CHRISTOPHER HOGWOOD
10 September 1941 – 24 September 2014
Conductor
Musicologist
Keyboard player
Review of Essays in Honor of Christopher Hogwood: The Maestro's Direction
August 1, 2012
Essays in Honor of Christopher Hogwood: The Maestro’s Direction is a collection of essays by authors who have been influenced by Christopher’s extensive achievements. A review of the book features in the latest edition of Early Music Review and can be read in full below:

essays_in_honor.jpg Essays in Honor of Christopher Hogwood: The Maestro's Direction Edited by Thomas Donahue, The Scarecrow Press, Inc. Lanham, Maryland, 2011, xvii + 259 pp, £34.95, ISBN 978 0 8108 7737 5.

The Festschrift format consisting of essays by prominent scholars is an increasingly popular vehicle in academic publishing, though the nature of the particular Fest is not always immediately apparent. But judging from the Hogwood Chronology in the introductory matter, I think this volume must mark Christopher Hogwood's 70th Birthday.
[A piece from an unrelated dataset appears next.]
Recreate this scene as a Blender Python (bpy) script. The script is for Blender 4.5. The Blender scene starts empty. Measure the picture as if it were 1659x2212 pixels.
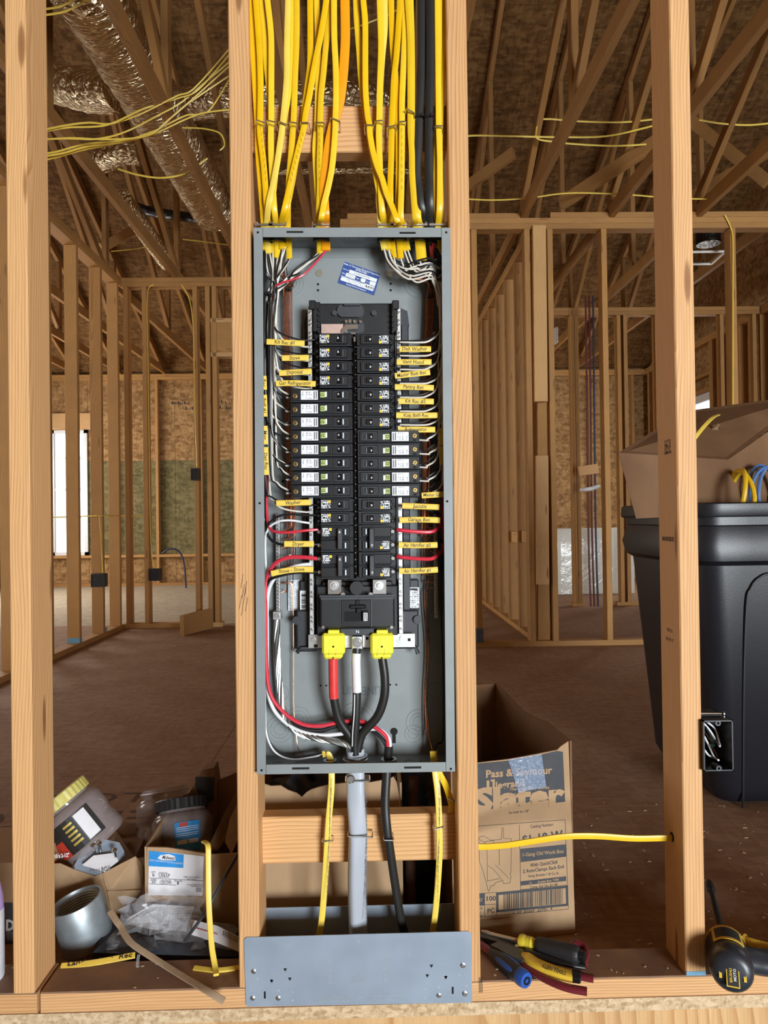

Hogwood's achievement is both wide-ranging and of considerable depth. This presents any editor with a difficult task in choosing contributions genuinely reflecting the interests of one of the leading scholars and performers of our day. Should he deal with one field in depth, or with all of them, accepting that the treatment of some fields will be less than optimal? Thomas Donahue has gone for the first approach, since of the eleven essays, six deal with aspects of keyboard organology (and four are focussed on the clavichord) while the other five sit somewhere between performance practice and the editing of music, but with heavy emphasis on the keyboard repertoire. That is understandable, since Hogwood started his musical career some years ago as a keyboard player. He has an extensive collection of early keyboard instruments, and is a distinguished ambassador for the clavichord and a persuasive performer on it, as an hour spent listening to The Secret Bach or one of his parallel CDs of Handel and Mozart will show.

Some of the contributors are acknowledged scholars, there is one essay from a young PhD student, and two from seasoned performers whose profiles and abilities match those of Hogwood himself. The book is nicely produced in hard covers and is fully illustrated, although only in monochrome, on which point I must add a note of disappointment - the opportunity exists now to link a book with a website giving access to high-resolution illustrations in full colour and it is a pity that has not been done, although of course, it is still not too late.

This book will be of primary interest to keyboard players and to keyboard organologists in particular; indeed for serious scholars of that subject it is a 'must buy'.